Последний всплеск публичного интереса к имени Синявского относится к 2005 году. Тогда же Мария Розанова, как бы подводя итог, дала интервью на «Радио Свобода», фрагмент которого с несущественными сокращениями представлен вашему вниманию:
«Иван Толстой: …В 1986-м году израильский журнал "22" напечатал записки Сергея Хмельницкого о дружбе с Синявским. Записки назывались "Из чрева китова". Хмельницкий рассказывал о том, что они оба были завербованы КГБ и обязались доносить на французскую славистку Элен Пельтье-Замойскую… А что Вам, Марья Васильевна, известно обо всем этом достоверно?
Мария Розанова: Об этой истории есть показания свидетеля. Причем, заинтересованного свидетеля, а именно Элен Замойской… Все вещи Андрея Синявского, посланные за границу, передавала за границу, печатала за границей и доверенным лицом Синявского за границей стала не кто-нибудь, а именно Элен Пельтье-Замойская. Может быть, случилось это только потому, что Андрей Синявский согласился на нее доносить, да, расписался в КГБ, что будет, а потом пошел к ней и все рассказал. И что и как доносить, они уже решали вместе.
Иван Толстой: Почему Синявский вышел из лагеря раньше срока?
Мария Розанова: …Я донесла на себя в КГБ и на Синявского тоже. Я позвонила на Лубянку, попросила встречу… Я сказала, что… если Андрей Донатович досидит до последнего дня, то в день его выхода на Западе выйдет его лагерная книга. "Как, какая книга? Как сумел?". Я говорю: "Очень просто, сидя в лагере, он написал книгу, сумел ее мне передать". – "Как?" – "А это мое дело и его дело, а не ваше. Не поймали – не поймали. Все. И вот эта книга уже на Западе. Он передал ее мне, я передала ее на Запад. И готовится издание лагерной книги, которая выйдет в день его выхода. Единственный способ это дело остановить, это выпустить его раньше. Все"».
Здесь требуется пояснить, что, по словам Розановой, фрагменты книги её мужа были вставлены в его письма, присланные ей из лагеря. На их основе будто бы и была составлена книга ещё до выхода Синявского из заключения.
Итак, всё вроде бы становится ясно – вдова Синявского признала формальное сотрудничество мужа с КГБ, что прежде категорически ими отрицалось. Конечно, при жизни Андрея Донатовича такое признание было невозможно. И без того публикация признаний Сергея Хмельницкого, а затем обнародование записки Андропова в ЦК, а тут ещё обвинения Буковского и Григорьянца – всё это оказало пагубное влияние на здоровье старика. Не думаю, что покаяние в этом конкретном случае могло бы облегчить душевные страдания. Вот и продолжалась долгая ложь, которая прекратилась только через восемь лет после смерти Синявского, когда его вдова многое нам разъяснила.
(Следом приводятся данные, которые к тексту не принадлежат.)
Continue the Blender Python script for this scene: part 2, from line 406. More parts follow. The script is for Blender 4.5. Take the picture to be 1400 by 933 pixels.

Впрочем, кто сдал Даниэля и Синявского – это так и осталось неизвестно. Если и в самом деле Мария Розанова вела свою тонкую игру, то «расшифровка» Аржака и Терца могла быть частью плана, конечным пунктом которого стала эмиграция.
Тут мне хотелось бы на минуточку вернуться к самому началу главы, где Дмитрий Быков сообщил, что ему близка позиция Синявского. После того, что рассказано здесь о Синявском, очень хочется спросить Дмитрия Львовича: близка ли ему подобная позиция теперь?
И вот ещё на что хотелось бы обратить внимание. Уж очень оправдания Розановой в эфире «Радио Свобода» напоминают то, о чём писал когда-то Александр Солженицын – будто бы формально дал согласие сотрудничать, но не служил. Солженицын потом всю жизнь литературными трудами замаливал свой давний грех. За Андрея Синявского, наверное, это по-своему сделала его вдова.